Türkiye Yüzyılı Maarif Modeli

Geçen gün açıklanan, Türkiye Yüzyılı Maarif Modeli kapsamında Din Kültürü ve Ahlak Bilgisi dersi öğretim programını inceledim. Konunun sınıf içi uygulamaya ve müfredata yönelik kapsamını işin uzmanlarına bırakarak, programın temel felsefesi ve amaçları kapsamında düşüncelerimi paylaşmak istiyorum.

Öğretim modelinin felsefesi anlatılırken; “Bu sayede birey, karşılaştığı önermelerde tutarlılığı ve geçerliliği araştırma; bu araştırmanın sonuçlarına göre de bir duruş geliştirebilme imkânına kavuşacaktır. Böylece birey, kendisine sunulan önermelerde tutarlılığı ve geçerliliği arama ve sorgulama eğilimi kazanacaktır.” Öğrenci karşılaştığı önermelerde bir tutarsızlık fark eder ve öğretmen yetersiz kalırsa, böylece öğrenci deizm, ateizm gibi bir duruş geliştirirse ona karşı nasıl bir tutum sergilenecektir?

Belgede; “Din ve ahlak öğretimi süreçlerinde üst düzey bilişsel becerileri geliştirmeyi amaçlayan eğitimsel yaklaşımlara yer verilmesi, bireyin kendine sunulan her türlü önerme karşısında tutarlılığı fark etmesini sağlayacak yetenekler geliştirmesini mümkün kılmaktadır. Bu nedenle din ve ahlak öğretimi süreçlerinde insanı merkeze alan, beceri temelli, probleme dayalı, proje tabanlı ve anlamlı öğrenme modellerine dayanan bir öğretim programı tasarlanmıştır.” denilmektedir. Yazının sonraki kısımlarından öğrendiğimize göre kaynak olarak Kuran ve Sünnet içeriğinde öne sürülen önermelerden bazılarının, belki bir çoğunun tutarsız olduğunu düşünen öğrenciler nasıl ikna edilecek? Onların bu yeteneği bastırılıp, sen kafanı yorma alimlerimiz zaten yüzyıllardır bu işlere kafa yormuşlar ve doğrusunu bize göstermişler sen onlara uy mu denilecek? Ayrıca proje tabanlı uygulamadan kasıt nedir? Bundan; cami ziyareti ya da imamların sınıfa gelip uygulama yapmasını mı anlayacağız yoksa mesela kaynak olarak bize sunulan külliyattan bir konunun tartışıldığı sınıf içi bir forumu mu? Örneğin domuz etinin haramlığı konusunu tartışırken bir öğrenci; domuzun sadece eti haramdır, derisini, dişini vs kullanabiliriz derse bu durumda ne yapılacaktır?

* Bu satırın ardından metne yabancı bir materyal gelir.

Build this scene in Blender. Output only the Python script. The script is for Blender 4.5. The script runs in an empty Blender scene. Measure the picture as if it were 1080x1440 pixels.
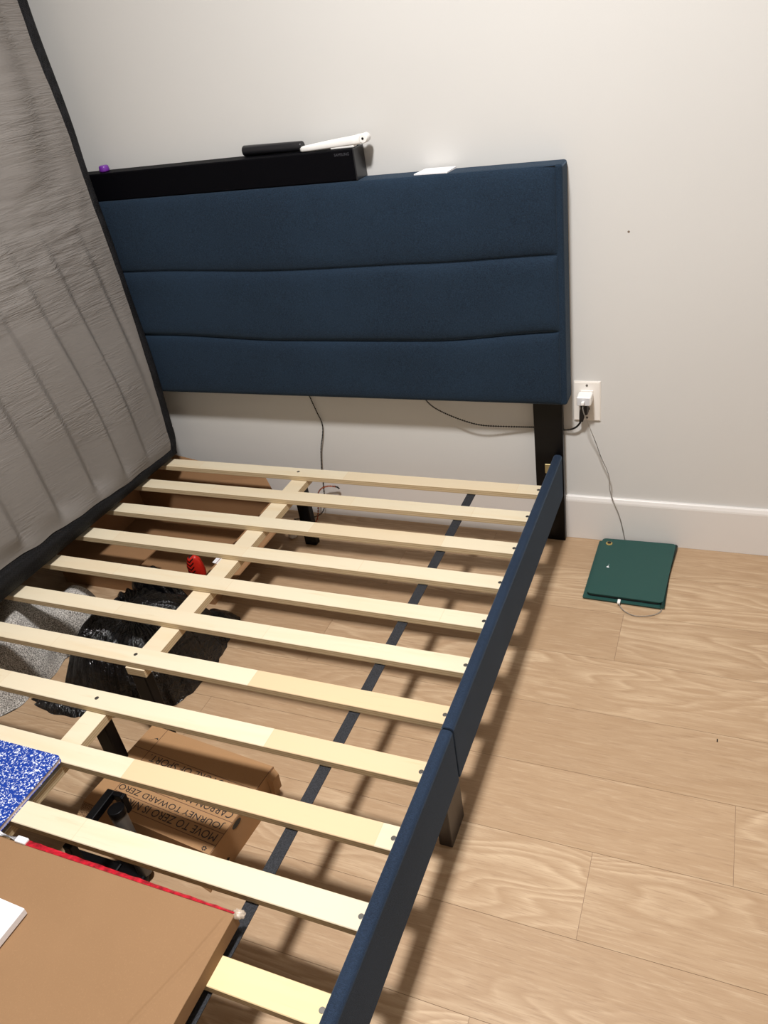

Eğitim süreçlerinin; “Bunun için din ve ahlak öğretiminde olgusal gerçekliğin bilgisini teolojik bilgi ile bütünleştiren ve bunu analitik bir yöntemle çözümleyen anlamlı bir öğrenme süreci tasarlanmıştır.” şeklinde olacağı ifade edilmektedir. Örneğin Ay’ın ikiye yarılmasını, denizin ikiye yarılmasını, bir insanın gökyüzüne doğru çıkması gibi teolojik bilgiler, olgusal gerçeklikle nasıl örtüştürülecektir?

“Bu amacı gerçekleştirmek üzere Din Kültürü ve Ahlak Bilgisi Dersi (4-8. Sınıf) Öğretim Programı, dinî ve ahlaki konularda bireyin dikkatini üst düzey düşünme becerilerine (bilişsel öz düzenleme, analitik düşünme, eleştirel düşünme, empatik düşünme vb.), duygusal becerilere (öz denetim, duygusal öz düzenleme, empati ve iç gözlem vb.) ve sosyal becerilere (girişimcilik, liderlik ve etkili iletişim vb.) çekmektedir.” denilen öğretim felsefesinde; öğrencilerin analitik düşünmesi nasıl sağlanacaktır. Örneğin, Tanrı ve mucizeler, bu analitik ve eleştirel düşünce yapısında nasıl anlatılacaktır? Yöntem analitik ve eleştirel düşünme olduğuna göre; bunu anlatma ve tartışma ortamına çekecek olan öğretmenlerin bu konuda yetkinlikleri var mıdır? Mezhepsel dogmalara inanan, bunu dinin tek ve gerçek yolu olarak gören bazı eğitimciler bunu nasıl başaracak?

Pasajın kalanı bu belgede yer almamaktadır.